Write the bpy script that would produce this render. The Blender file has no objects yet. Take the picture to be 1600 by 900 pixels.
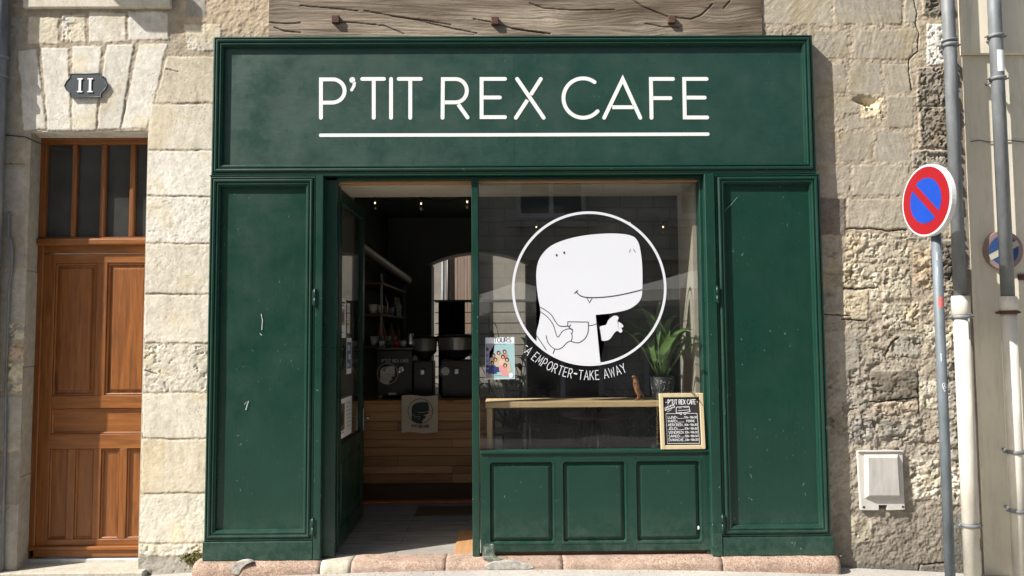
import bpy, bmesh, math, random
import numpy as np
from mathutils import Vector, noise as mnoise

R = math.radians
random.seed(7)
rng = np.random.default_rng(11)

# ------------------------------------------------------------------ camera, world, sun, exposure
CAM_H, CAM_D, F = 1.56, 5.0, 1155.0
PITCH, YAW, ROLL = R(3.43), R(0.508), R(-0.38)
_r = Vector((math.cos(YAW), -math.sin(YAW), 0))
_f = Vector((math.sin(YAW) * math.cos(PITCH), math.cos(YAW) * math.cos(PITCH), math.sin(PITCH)))
_u = _r.cross(_f)
RIGHT = _r * math.cos(ROLL) + _u * math.sin(ROLL)
UP = -_r * math.sin(ROLL) + _u * math.cos(ROLL)
FWD = _f
CAMP = Vector((0, -CAM_D, CAM_H))
scene = bpy.context.scene
cd = bpy.data.cameras.new('camera')
cam = bpy.data.objects.new('camera', cd)
scene.collection.objects.link(cam)
cd.sensor_width = 36
cd.lens = 36 * F / 1600
cd.clip_end = 500
cd.clip_start = 0.05
from mathutils import Matrix
mw = Matrix((RIGHT, UP, -FWD)).transposed().to_4x4()
mw.translation = CAMP
cam.matrix_world = mw
scene.camera = cam

SUN_DIR = Vector((2.1, 1.0, -2.1)).normalized()      # direction the light travels
world = bpy.data.worlds.new("World")
scene.world = world
world.use_nodes = True
wn = world.node_tree.nodes
wl = world.node_tree.links
sky = wn.new('ShaderNodeTexSky')
sky.sky_type = 'NISHITA'
sky.sun_disc = False
sky.sun_elevation = math.asin(-SUN_DIR.z)
sky.sun_rotation = math.atan2(-SUN_DIR.x, -SUN_DIR.y) % (2 * math.pi)
sky.air_density = 1.0
sky.dust_density = 2.5
sky.ozone_density = 0.6
wl.new(sky.outputs[0], wn['Background'].inputs[0])
wn['Background'].inputs[1].default_value = 0.075
sl = bpy.data.lights.new('sun', 'SUN')
sl.energy = 5.0
sl.angle = R(0.5)
sl.color = (1.0, 0.955, 0.89)
so = bpy.data.objects.new('sun', sl)
scene.collection.objects.link(so)
so.rotation_euler = SUN_DIR.to_track_quat('-Z', 'Y').to_euler()
so.location = (-8, -6, 9)
scene.view_settings.view_transform = 'Standard'
scene.view_settings.look = 'None'
scene.view_settings.exposure = 0.88
scene.view_settings.gamma = 1.0
scene.cycles.max_bounces = 8
scene.cycles.transparent_max_bounces = 12
scene.cycles.sample_clamp_indirect = 4.0
scene.cycles.use_denoising = True

# ------------------------------------------------------------------ helpers
C = scene.collection


def W(px, py, y=0.0):
    """point of the plane at depth y that the photograph's pixel (1600 wide) looks at -> (X, Z)"""
    d = FWD * F + RIGHT * (px - 800) + UP * (450 - py)
    t = (y + CAM_D) / d.y
    p = CAMP + d * t
    return p.x, p.z


def WX(px, py, y=0.0): return W(px, py, y)[0]
def WZ(px, py, y=0.0): return W(px, py, y)[1]


def empty(name, loc=(0, 0, 0)):
    o = bpy.data.objects.new(name, None)
    C.objects.link(o)
    o.location = loc
    o.empty_display_size = 0.1
    return o


def tag(o, label=None, cat=None, group=None, kind=None):
    if label: o['label'] = label
    if cat: o['category'] = cat
    if group: o['group'] = group
    if kind: o['kind'] = kind
    return o


def thing(name, loc, label, cat, group=None, rz=0):
    o = empty(name, loc)
    o.rotation_euler.z = rz
    return tag(o, label, cat, group)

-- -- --

Repeat only the lines between the start of the data and the line with "from mathutils import Vector, noise as mnoise", including those two lines, and skip the pictures.

▶ **Task result**
Write the bpy script that would produce this render. The Blender file has no objects yet. Take the picture to be 1600 by 900 pixels.
import bpy, bmesh, math, random
import numpy as np
from mathutils import Vector, noise as mnoise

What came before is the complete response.